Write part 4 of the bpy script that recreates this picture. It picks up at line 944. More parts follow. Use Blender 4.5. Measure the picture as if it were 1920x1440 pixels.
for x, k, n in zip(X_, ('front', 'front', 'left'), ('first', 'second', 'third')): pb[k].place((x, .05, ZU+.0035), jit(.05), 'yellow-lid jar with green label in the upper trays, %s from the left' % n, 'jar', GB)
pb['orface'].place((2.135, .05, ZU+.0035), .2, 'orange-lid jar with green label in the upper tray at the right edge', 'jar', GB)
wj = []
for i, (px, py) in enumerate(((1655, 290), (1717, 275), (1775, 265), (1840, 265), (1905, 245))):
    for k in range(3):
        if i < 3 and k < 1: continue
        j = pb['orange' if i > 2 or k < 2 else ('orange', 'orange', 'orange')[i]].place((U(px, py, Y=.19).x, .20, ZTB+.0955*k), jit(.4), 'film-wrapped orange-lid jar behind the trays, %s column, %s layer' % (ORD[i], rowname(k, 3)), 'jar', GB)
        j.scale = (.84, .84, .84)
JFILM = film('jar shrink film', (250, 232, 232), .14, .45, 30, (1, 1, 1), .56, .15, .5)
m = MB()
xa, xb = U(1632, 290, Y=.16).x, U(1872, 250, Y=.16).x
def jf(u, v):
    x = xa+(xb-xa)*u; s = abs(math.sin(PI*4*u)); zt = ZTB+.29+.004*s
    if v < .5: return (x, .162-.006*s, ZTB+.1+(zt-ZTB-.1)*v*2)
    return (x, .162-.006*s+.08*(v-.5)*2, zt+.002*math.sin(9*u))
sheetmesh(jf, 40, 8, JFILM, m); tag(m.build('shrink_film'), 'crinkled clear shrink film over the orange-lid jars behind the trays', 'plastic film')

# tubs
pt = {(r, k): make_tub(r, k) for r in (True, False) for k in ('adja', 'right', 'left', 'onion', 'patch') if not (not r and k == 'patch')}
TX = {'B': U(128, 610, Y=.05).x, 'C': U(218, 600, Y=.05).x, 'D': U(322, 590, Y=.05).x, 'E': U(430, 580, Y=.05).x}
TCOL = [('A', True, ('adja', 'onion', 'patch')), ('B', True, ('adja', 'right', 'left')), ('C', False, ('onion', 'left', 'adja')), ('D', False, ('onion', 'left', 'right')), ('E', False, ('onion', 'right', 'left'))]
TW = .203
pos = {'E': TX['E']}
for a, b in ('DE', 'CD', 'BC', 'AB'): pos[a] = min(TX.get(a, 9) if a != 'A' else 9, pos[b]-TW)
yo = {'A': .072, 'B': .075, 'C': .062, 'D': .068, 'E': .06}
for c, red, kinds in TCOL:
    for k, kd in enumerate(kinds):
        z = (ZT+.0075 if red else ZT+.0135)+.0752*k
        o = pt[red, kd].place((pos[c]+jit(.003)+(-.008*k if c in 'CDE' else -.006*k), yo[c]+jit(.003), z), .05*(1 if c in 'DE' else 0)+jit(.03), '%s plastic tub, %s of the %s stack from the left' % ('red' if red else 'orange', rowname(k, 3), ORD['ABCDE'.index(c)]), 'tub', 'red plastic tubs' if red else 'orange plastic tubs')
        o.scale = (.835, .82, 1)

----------

> **Task to complete**:
All of the material above needs to be copied exactly.

> **Solved problem**:
Write part 4 of the bpy script that recreates this picture. It picks up at line 944. More parts follow. Use Blender 4.5. Measure the picture as if it were 1920x1440 pixels.
for x, k, n in zip(X_, ('front', 'front', 'left'), ('first', 'second', 'third')): pb[k].place((x, .05, ZU+.0035), jit(.05), 'yellow-lid jar with green label in the upper trays, %s from the left' % n, 'jar', GB)
pb['orface'].place((2.135, .05, ZU+.0035), .2, 'orange-lid jar with green label in the upper tray at the right edge', 'jar', GB)
wj = []
for i, (px, py) in enumerate(((1655, 290), (1717, 275), (1775, 265), (1840, 265), (1905, 245))):
    for k in range(3):
        if i < 3 and k < 1: continue
        j = pb['orange' if i > 2 or k < 2 else ('orange', 'orange', 'orange')[i]].place((U(px, py, Y=.19).x, .20, ZTB+.0955*k), jit(.4), 'film-wrapped orange-lid jar behind the trays, %s column, %s layer' % (ORD[i], rowname(k, 3)), 'jar', GB)
        j.scale = (.84, .84, .84)
JFILM = film('jar shrink film', (250, 232, 232), .14, .45, 30, (1, 1, 1), .56, .15, .5)
m = MB()
xa, xb = U(1632, 290, Y=.16).x, U(1872, 250, Y=.16).x
def jf(u, v):
    x = xa+(xb-xa)*u; s = abs(math.sin(PI*4*u)); zt = ZTB+.29+.004*s
    if v < .5: return (x, .162-.006*s, ZTB+.1+(zt-ZTB-.1)*v*2)
    return (x, .162-.006*s+.08*(v-.5)*2, zt+.002*math.sin(9*u))
sheetmesh(jf, 40, 8, JFILM, m); tag(m.build('shrink_film'), 'crinkled clear shrink film over the orange-lid jars behind the trays', 'plastic film')

# tubs
pt = {(r, k): make_tub(r, k) for r in (True, False) for k in ('adja', 'right', 'left', 'onion', 'patch') if not (not r and k == 'patch')}
TX = {'B': U(128, 610, Y=.05).x, 'C': U(218, 600, Y=.05).x, 'D': U(322, 590, Y=.05).x, 'E': U(430, 580, Y=.05).x}
TCOL = [('A', True, ('adja', 'onion', 'patch')), ('B', True, ('adja', 'right', 'left')), ('C', False, ('onion', 'left', 'adja')), ('D', False, ('onion', 'left', 'right')), ('E', False, ('onion', 'right', 'left'))]
TW = .203
pos = {'E': TX['E']}
for a, b in ('DE', 'CD', 'BC', 'AB'): pos[a] = min(TX.get(a, 9) if a != 'A' else 9, pos[b]-TW)
yo = {'A': .072, 'B': .075, 'C': .062, 'D': .068, 'E': .06}
for c, red, kinds in TCOL:
    for k, kd in enumerate(kinds):
        z = (ZT+.0075 if red else ZT+.0135)+.0752*k
        o = pt[red, kd].place((pos[c]+jit(.003)+(-.008*k if c in 'CDE' else -.006*k), yo[c]+jit(.003), z), .05*(1 if c in 'DE' else 0)+jit(.03), '%s plastic tub, %s of the %s stack from the left' % ('red' if red else 'orange', rowname(k, 3), ORD['ABCDE'.index(c)]), 'tub', 'red plastic tubs' if red else 'orange plastic tubs')
        o.scale = (.835, .82, 1)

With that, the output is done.